Ver, por exemplo, as sugestões de diferentes institutos de pesquisas públicos e privados sobre as cadeias de valor intensivas de conhecimento científico e tecnológico nos segmentos produtivos dos fitoterápicos, fitocosméticos, madeireiros, piscicultura, floricultura, nutracêuticos, suplementos alimentares, fruticultura etc. Numa ponta da cadeia produtiva, a agricultura familiar sustentável; na outra ponta, grandes laboratórios nacionais e multinacionais operando a produção de alimentos saudáveis, sustentáveis e resistentes às mudanças climáticas.

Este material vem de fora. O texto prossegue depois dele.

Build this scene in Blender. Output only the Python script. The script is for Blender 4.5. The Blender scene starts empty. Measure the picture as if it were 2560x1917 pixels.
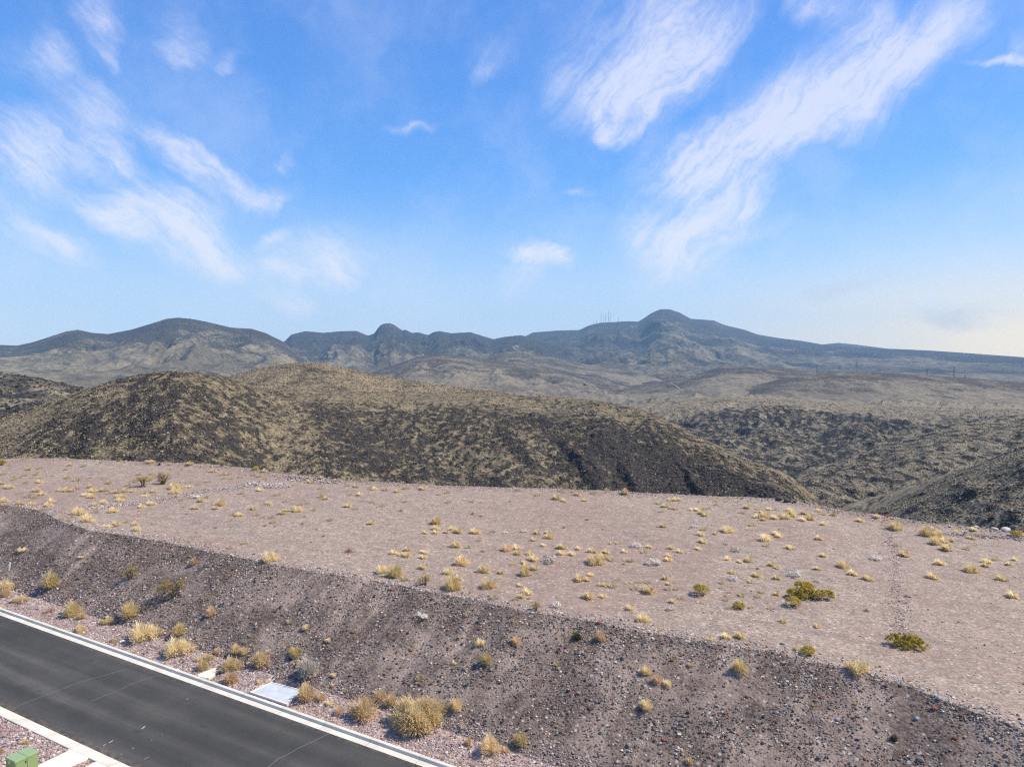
import bpy, math, random
import numpy as np
from mathutils import Matrix, Vector, Euler

# ------------------------------------------------------------------ camera, sky, sun, exposure
SC = bpy.context.scene
COL = SC.collection
CAMZ = 20.0
F = 1775.0                      # focal length in pixels of the 2560 x 1917 photograph
TH = math.atan(58.5 / F)        # slight downward pitch: horizon at y = 900
fw = np.array([0, math.cos(TH), -math.sin(TH)])
up = np.array([0, math.sin(TH), math.cos(TH)])

cam = bpy.data.cameras.new('camera')
cam.sensor_width = 36.0
cam.lens = 36.0 * F / 2560.0
cam.clip_start = 0.5
cam.clip_end = 60000
camo = bpy.data.objects.new('camera', cam)
camo.location = (0, 0, CAMZ)
camo.rotation_euler = (math.pi / 2 - TH, 0, 0)
COL.objects.link(camo)
SC.camera = camo

SUN_EL = math.radians(50)
SUN_AZ = math.radians(86)       # clockwise from +Y (the view direction): from the right, a little ahead
sun = bpy.data.lights.new('sun', 'SUN')
sun.energy = 4.4
sun.angle = math.radians(0.53)
sun.color = (1.0, 0.90, 0.77)
suno = bpy.data.objects.new('sun', sun)
sdir = Vector((math.sin(SUN_AZ) * math.cos(SUN_EL), math.cos(SUN_AZ) * math.cos(SUN_EL), math.sin(SUN_EL)))
suno.rotation_euler = (-sdir).to_track_quat('-Z', 'Y').to_euler()
COL.objects.link(suno)

SC.view_settings.view_transform = 'Standard'
SC.view_settings.look = 'None'
SC.view_settings.exposure = 0.55
SC.view_settings.gamma = 1.0
SC.cycles.use_denoising = False
SC.cycles.filter_width = 1.2
SC.cycles.max_bounces = 5
SC.cycles.diffuse_bounces = 2
SC.cycles.transparent_max_bounces = 8
SC.cycles.volume_bounces = 0


def ang(x, y):
    """photo pixel -> azimuth, elevation in degrees (a fixed direction in the world)"""
    r = fw + np.array([1., 0, 0]) * (x - 1280) / F + up * (958.5 - y) / F
    return math.degrees(math.atan2(r[0], r[1])), math.degrees(math.atan2(r[2], math.hypot(r[0], r[1])))


class NT:
    """tiny helper to write node trees"""
    def __init__(self, nt):
        self.t = nt
        nt.nodes.clear()

    def n(self, typ, ins=None, **kw):
        nd = self.t.nodes.new(typ)
        for k, v in kw.items():
            setattr(nd, k, v)
        for k, v in (ins or {}).items():
            s = nd.inputs[k]
            if hasattr(v, 'is_output'):
                self.t.links.new(v, s)
            else:
                s.default_value = v
        return nd

    def math(self, op, a, b=0.0, c=0.0, clamp=False):
        return self.n('ShaderNodeMath', {0: a, 1: b, 2: c}, operation=op, use_clamp=clamp).outputs[0]

    def noise(self, vec, scale, detail=3.0, rough=0.55, lac=2.0, dist=0.0, col=False):
        nd = self.n('ShaderNodeTexNoise', {'Vector': vec, 'Scale': scale, 'Detail': detail, 'Roughness': rough,
                                           'Lacunarity': lac, 'Distortion': dist})
        return nd.outputs['Color' if col else 'Fac']

    def ramp(self, fac, stops, interp='LINEAR'):
        nd = self.n('ShaderNodeValToRGB', {'Fac': fac})
        cr = nd.color_ramp
        cr.interpolation = interp
        while len(cr.elements) > 1:
            cr.elements.remove(cr.elements[-1])
        cr.elements[0].position, cr.elements[0].color = stops[0][0], (*stops[0][1], 1)
        for p, c in stops[1:]:
            e = cr.elements.new(p)
            e.color = (*c, 1)
        return nd.outputs['Color']

    def mix(self, fac, a, b, blend='MIX'):
        nd = self.n('ShaderNodeMix', data_type='RGBA', blend_type=blend)
        for k, v in ((0, fac), (6, a), (7, b)):
            s = nd.inputs[k]
            if hasattr(v, 'is_output'):
                self.t.links.new(v, s)
            else:
                s.default_value = (*v, 1) if isinstance(v, tuple) and len(v) == 3 else v
        return nd.outputs[2]

    def sstep(self, v, lo, hi, a=0.0, b=1.0):
        return self.n('ShaderNodeMapRange', {0: v, 1: lo, 2: hi, 3: a, 4: b}, interpolation_type='SMOOTHSTEP').outputs[0]


# cirrus: every entry is one wisp  (x1, y1, x2, y2, half width, strength)
WISPS = [
    (235, -30, 285, 110, 34, .60), (285, 110, 318, 185, 12, .40), (200, -30, 260, 60, 40, .25),
    (420, -30, 488, 150, 42, .45), (440, 120, 492, 155, 26, .45), (0, 130, 150, 140, 34, .40), (95, 60, 160, 140, 24, .45),
    (160, 200, 310, 320, 62, .50), (215, 240, 318, 340, 40, .35), (-40, 320, 160, 330, 40, .62), (-40, 400, 200, 465, 40, .72),
    (60, 330, 110, 430, 50, .40), (215, 365, 345, 440, 30, .85), (375, 320, 510, 405, 24, .70), (480, 390, 650, 500, 32, .80),
    (600, 470, 660, 530, 20, .45), (420, 360, 540, 430, 46, .25), (650, 475, 725, 490, 20, .60), (690, 545, 722, 485, 12, .45),
    (235, 508, 325, 565, 30, .95), (310, 530, 500, 500, 50, .55), (360, 545, 570, 620, 50, 1.0), (450, 600, 630, 700, 30, .85),
    (640, 645, 730, 690, 30, .80), (735, 640, 895, 640, 50, .85), (750, 692, 900, 692, 24, .75), (655, 605, 725, 593, 12, .60),
    (-20, 520, 140, 605, 30, .85), (110, 590, 240, 660, 26, .65), (655, 735, 785, 768, 18, 1.0), (975, 318, 1095, 316, 11, .75),
    (545, 185, 610, 125, 18, .40), (550, 185, 600, 190, 10, .35), (670, 410, 740, 405, 16, .40), (712, 400, 725, 355, 9, .40),
    (850, 60, 970, 230, 85, .22), (1180, 150, 1290, 130, 30, .38), (1170, 195, 1240, 172, 12, .45), (1240, 260, 1300, 300, 25, .25),
    (610, 245, 680, 250, 12, .30), (980, 600, 1060, 560, 26, .25), (880, 650, 1030, 640, 30, .20), (1240, 720, 1290, 740, 30, .30),
    (1760, -40, 1640, 190, 74, .90), (1650, 180, 1590, 310, 46, .85), (1600, 310, 1515, 352, 14, .60), (1610, 30, 1420, 240, 95, .58),
    (1575, 170, 1500, 290, 38, .65), (1505, 280, 1518, 362, 16, .65), (1390, 205, 1490, 280, 40, .40),
    (1920, -30, 1800, 80, 28, .45), (1800, 80, 1720, 210, 36, .45), (2470, -10, 2240, 140, 38, .75), (2350, 100, 2150, 190, 55, .80),
    (2210, 165, 1940, 275, 60, .80), (2190, 230, 1900, 330, 55, .62), (1990, 255, 1770, 410, 66, .90), (1790, 380, 1620, 410, 44, .70),
    (1800, 420, 1710, 610, 76, .80), (1540, 590, 1650, 590, 46, .72), (1750, 590, 1680, 650, 42, .80), (1680, 670, 1580, 725, 44, .50),
    (1720, 690, 1880, 690, 30, .28), (1870, 480, 1970, 470, 55, .38), (2010, 555, 1830, 612, 17, .36), (1890, 490, 1800, 570, 40, .55),
    (2050, -10, 2005, 55, 30, .50), (2250, 0, 2110, 75, 36, .50), (2000, -20, 2190, 30, 40, .38), (2410, 168, 2570, 156, 7, 1.0),
    (2515, 95, 2560, 145, 22, .60), (1265, 628, 1400, 622, 18, 1.0), (1390, 622, 1425, 668, 16, .85), (1290, 705, 1360, 640, 36, .70),
    (1400, 479, 1485, 475, 9, .60), (2255, 757, 2430, 772, 15, .95), (1520, 520, 1640, 450, 50, .25), (2300, 300, 2100, 320, 60, .20),
]


def build_world():
    w = bpy.data.worlds.new('World')
    SC.world = w
    w.use_nodes = True
    try:
        w.cycles.sampling_method = 'MANUAL'
        w.cycles.sample_map_resolution = 512
    except Exception:
        pass
    T = NT(w.node_tree)
    sky = T.n('ShaderNodeTexSky')
    sky.sky_type = 'NISHITA'
    sky.sun_disc = False
    sky.sun_elevation = SUN_EL
    sky.sun_rotation = SUN_AZ
    sky.air_density = 1.0
    sky.dust_density = 0.6
    sky.ozone_density = 1.6
    d = T.n('ShaderNodeTexCoord').outputs['Generated']
    sx = T.n('ShaderNodeSeparateXYZ', {0: d})
    el0 = T.math('ARCSINE', sx.outputs[2])
    az = T.math('MULTIPLY', T.math('ARCTAN2', sx.outputs[0], sx.outputs[1]), 57.29578)
    el = T.math('MULTIPLY', el0, 57.29578)
    P = T.n('ShaderNodeCombineXYZ', {0: az, 1: el}).outputs[0]
    # ragged, combed-out wisps: the coordinates are pushed about by noise at two sizes
    n1 = T.noise(P, 0.16, 3, 0.6, col=True)
    n2 = T.noise(P, 0.75, 4, 0.62, col=True)
    o1 = T.n('ShaderNodeVectorMath', {0: n1, 1: (0.5, 0.5, 0.5)}, operation='SUBTRACT').outputs[0]
    o2 = T.n('ShaderNodeVectorMath', {0: n2, 1: (0.5, 0.5, 0.5)}, operation='SUBTRACT').outputs[0]
    q = T.n('ShaderNodeVectorMath', {0: o1, 1: (4.0, 3.2, 0), 2: P}, operation='MULTIPLY_ADD').outputs[0]
    qs = q
    q = T.n('ShaderNodeVectorMath', {0: o2, 1: (1.1, 0.9, 0), 2: q}, operation='MULTIPLY_ADD').outputs[0]
    q = T.n('ShaderNodeVectorMath', {0: q, 1: (1, 1, 0)}, operation='MULTIPLY').outputs[0]
    acc = 0.0
    for x1, y1, x2, y2, hw, st in WISPS:
        a1, e1 = ang(x1, y1)
        a2, e2 = ang(x2, y2)
        k = math.degrees(1 / F) * 1.0
        L = math.hypot(a2 - a1, e2 - e1) / 2 + hw * k * 1.3
        mp = T.n('ShaderNodeMapping', {'Vector': q}, vector_type='TEXTURE')
        mp.inputs['Location'].default_value = ((a1 + a2) / 2, (e1 + e2) / 2, 0)
        mp.inputs['Rotation'].default_value = (0, 0, math.atan2(e2 - e1, a2 - a1))
        mp.inputs['Scale'].default_value = (L * 1.12, hw * k * 2.05, 1)
        g = T.n('ShaderNodeTexGradient', {0: mp.outputs[0]}, gradient_type='SPHERICAL').outputs['Fac']
        acc = T.math('MULTIPLY_ADD', g, st, acc)
    # fibres: on the right they rise to the right, on the left they fall to the right
    def fib(rot, sc, stretch):
        m = T.n('ShaderNodeMapping', {'Vector': qs}, vector_type='TEXTURE')
        m.inputs['Rotation'].default_value = (0, 0, rot)
        m.inputs['Scale'].default_value = (stretch / sc, 1 / sc, 1)
        return T.noise(m.outputs[0], 1.0, 6, 0.60, 2.1, 0.12)
    fR = fib(math.radians(45), 1.05, 5.0)
    fL = fib(math.radians(-35), 0.95, 4.5)
    side = T.sstep(az, -8, 2)
    f = T.math('ADD', T.math('MULTIPLY', fR, side), T.math('MULTIPLY', fL, T.math('SUBTRACT', 1.0, side)))
    puff = T.noise(q, 1.9, 7, 0.62)
    f = T.math('ADD', T.math('MULTIPLY', f, 0.72), T.math('MULTIPLY', puff, 0.28))
    f = T.sstep(f, 0.27, 0.73)
    dens = T.math('MULTIPLY', acc, T.math('MULTIPLY_ADD', f, 0.72, 0.42))
    dens = T.sstep(dens, -0.08, 1.12, -0.016, 0.90)
    dens = T.math('MAXIMUM', dens, 0.0)
    # thin veil everywhere, a little uneven
    veil = T.math('MULTIPLY', T.sstep(T.noise(q, 0.10, 5, 0.6), 0.40, 0.75), 0.24)
    dens = T.math('MAXIMUM', dens, veil)
    base = T.n('ShaderNodeHueSaturation', {'Hue': 0.508, 'Saturation': 1.50, 'Value': 1.35, 'Color': sky.outputs[0]}).outputs[0]
    blue = T.mix(T.sstep(el, 6, 30), (1.25, 3.3, 7.4), (1.05, 2.35, 6.2))
    base = T.mix(0.55, base, blue)
    # paler, creamier air low over the land
    low = T.math('MULTIPLY', T.sstep(el, 15.0, 0.5), T.math('MULTIPLY_ADD', T.sstep(az, 5, 38), 0.30, 0.58))
    warm = T.math('MULTIPLY', T.sstep(az, 5, 38), T.sstep(el, 9.0, 1.5))
    lowc = T.mix(warm, (5.6, 6.2, 6.6), (9.6, 7.7, 4.7))
    base = T.mix(low, base, lowc)
    cl = T.mix(T.sstep(el, 22, 2), (5.3, 5.6, 7.0), (6.3, 6.5, 7.1))
    acc2 = 0.0
    for x1, y1, x2, y2, hw, st in ((1990, 738, 2200, 728, 14, .7), (2320, 803, 2490, 818, 15, .9), (2250, 792, 2580, 778, 12, .6), (2100, 700, 2300, 706, 14, .3)):
        a1, e1 = ang(x1, y1)
        a2, e2 = ang(x2, y2)
        mp = T.n('ShaderNodeMapping', {'Vector': q}, vector_type='TEXTURE')
        mp.inputs['Location'].default_value = ((a1 + a2) / 2, (e1 + e2) / 2, 0)
        mp.inputs['Rotation'].default_value = (0, 0, math.atan2(e2 - e1, a2 - a1))
        mp.inputs['Scale'].default_value = (math.hypot(a2 - a1, e2 - e1) * 0.7, hw * 0.0323 * 1.9, 1)
        acc2 = T.math('MULTIPLY_ADD', T.n('ShaderNodeTexGradient', {0: mp.outputs[0]}, gradient_type='SPHERICAL').outputs['Fac'], st, acc2)
    base = T.mix(T.sstep(acc2, 0.0, 1.0, 0.0, 0.5), base, (4.3, 4.5, 5.2))
    colr = T.mix(dens, base, cl)
    bg = T.n('ShaderNodeBackground', {'Color': colr, 'Strength': 0.10})
    out = T.n('ShaderNodeOutputWorld')
    T.t.links.new(bg.outputs[0], out.inputs[0])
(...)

10. Se o novo Presidente da República desejar promover o resgate da imagem internacional do Brasil, atualmente com repercussões adversas sobre as nossas exportações dos setores produtivos intensivos de recursos naturais, e desejar respeitar o nosso patrimônio natural para as atuais e futuras gerações, será fundamental que implemente uma nova política ambiental, a qual tenha como objetivo preservar, conservar e reabilitar os nossos ecossistemas: os Pampas, os Cerrados, a Caatinga, a Mata Atlântica e, principalmente, a Amazônia.
A legislação, que vinha sendo implementada e aperfeiçoada para o processo de desenvolvimento sustentável, antes do seu desmonte a partir de 2019, oferece condições para normatizar ações de um Regime Especial para o Desenvolvimento da Amazônia, a qual deverá ter como um dos seus programas estratégicos a consolidação e a ampliação da Zona Franca de Manaus, numa concepção reconstruída dentro do atual contexto histórico das economias nacional e internacional.
Uma nova política ambiental de desenvolvimento regional sustentável é peça fundamental de grande transformação da Amazônia, a qual pressupõe uma renovação de ideias, pois, como afirmava Einstein: “Nenhum problema pode ser resolvido a partir do mesmo nível de consciência que o criou”.